Яков. Думаю потому, что в шестодневстве бытейском заключалася вся вещественного мира сего тленная природа, и когда суббота есть селение мира и света, тогда рабочие дни суть место мятежа и тьмы. «Шестижды от бед избавит тебя (Иову говорится), в седьмом же не коснется тебя зло» (гл. 5).
И как трудные дни завесою суть, завесою сладчайшего упокоения преблагословенной субботы, так шестикрылая сих животных сень, тленным лицом закрыв, ведет за собою вечного. «Положил тьму на тайну свою…», «Се сей стоит за стеною нашей…», «Благословил Бог день седьмой…», «Господь же благословил последнее Иова…», «Ниже хребтов их и была высота их…» (Иезекииль, гл. 1). «По высоте твоей умножил ты сынов человеческих…»
Размерь ковчег, разбери скинию и увидишь, что и там, и везде высота и широта нечеловеческая. «Да возможете разуметь то, что широта и долгота, и глубина, и высота…» (К эфесианам, гл. 3). «Ниже хребтов их была высота их».
Афанасий. Мне кажется, нельзя быть приличнее богообразной тени, как око. Зеница в оке есть центр кольца и будто кольцо в кольце. Она есть источник света, а без нее везде все тьма.
Сия дражайшая речь достойна быть образом Вышнего. Тут мне вспомнилось, что наш Ермолай часто сам себе поет оду: «Свет блистания твоего во свете языков изойдет и возгласит бездна с весельем…» Без сомнения, тьма образов есть бездна.

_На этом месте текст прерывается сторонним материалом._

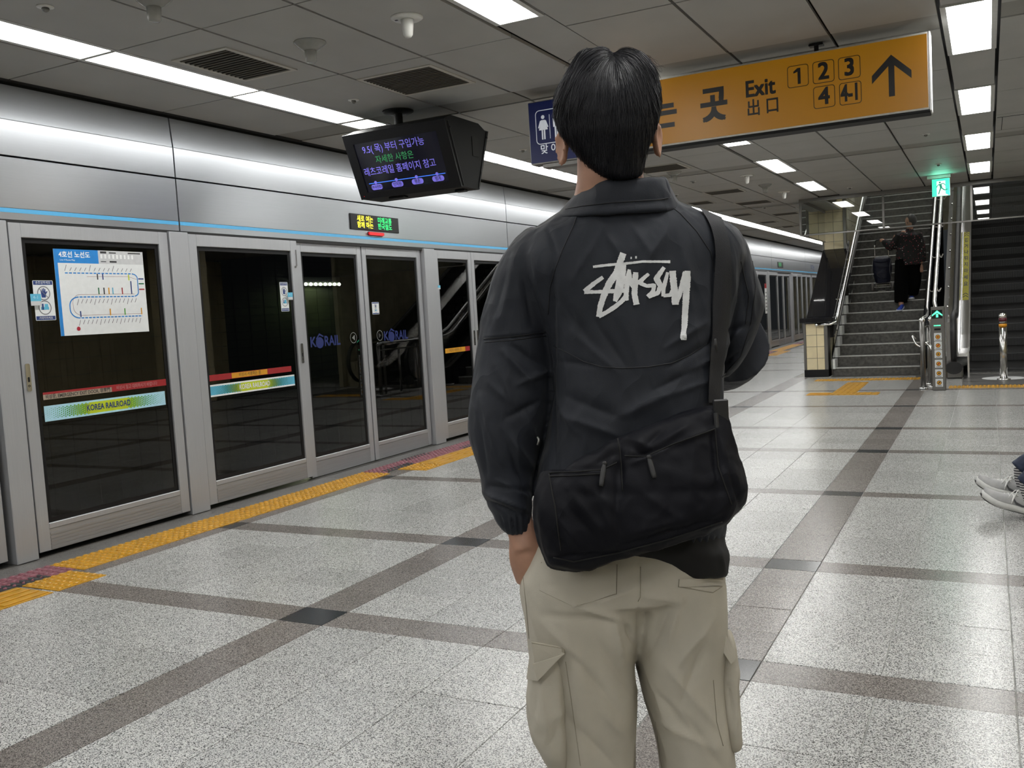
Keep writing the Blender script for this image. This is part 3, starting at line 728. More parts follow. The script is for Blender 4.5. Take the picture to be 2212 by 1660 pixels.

Яков. Конечно, циркуль есть начальная фигура, отец квадратов, треугольников и других бесчисленных. Но однако ж и самая окружность зависит от своего центра, предваряемая оным. И примечания достойное, что циркульный пункт самая крошечная фигурка, умаленнее макового зерна и песчинки, – родитель есть плотных и дебелых фигур с их машинами огромными, И когда отстоль маленькой, вида не имущей и почти ничтожной точки породилися корабли с городскими стенами, хоромами, мостами, башнями, пирамидами, колоссами, лабиринтами… то для чего не могло из тайной бездны вечных недр своих породить все бесчисленное мирских машин число? Оное всякий пункт предваряющее безначальное невидимое начало центр свой везде окружности нигде не имущее, и здесь непрерывным тварей рождением свидетельствующее о безлетном своем пребывании.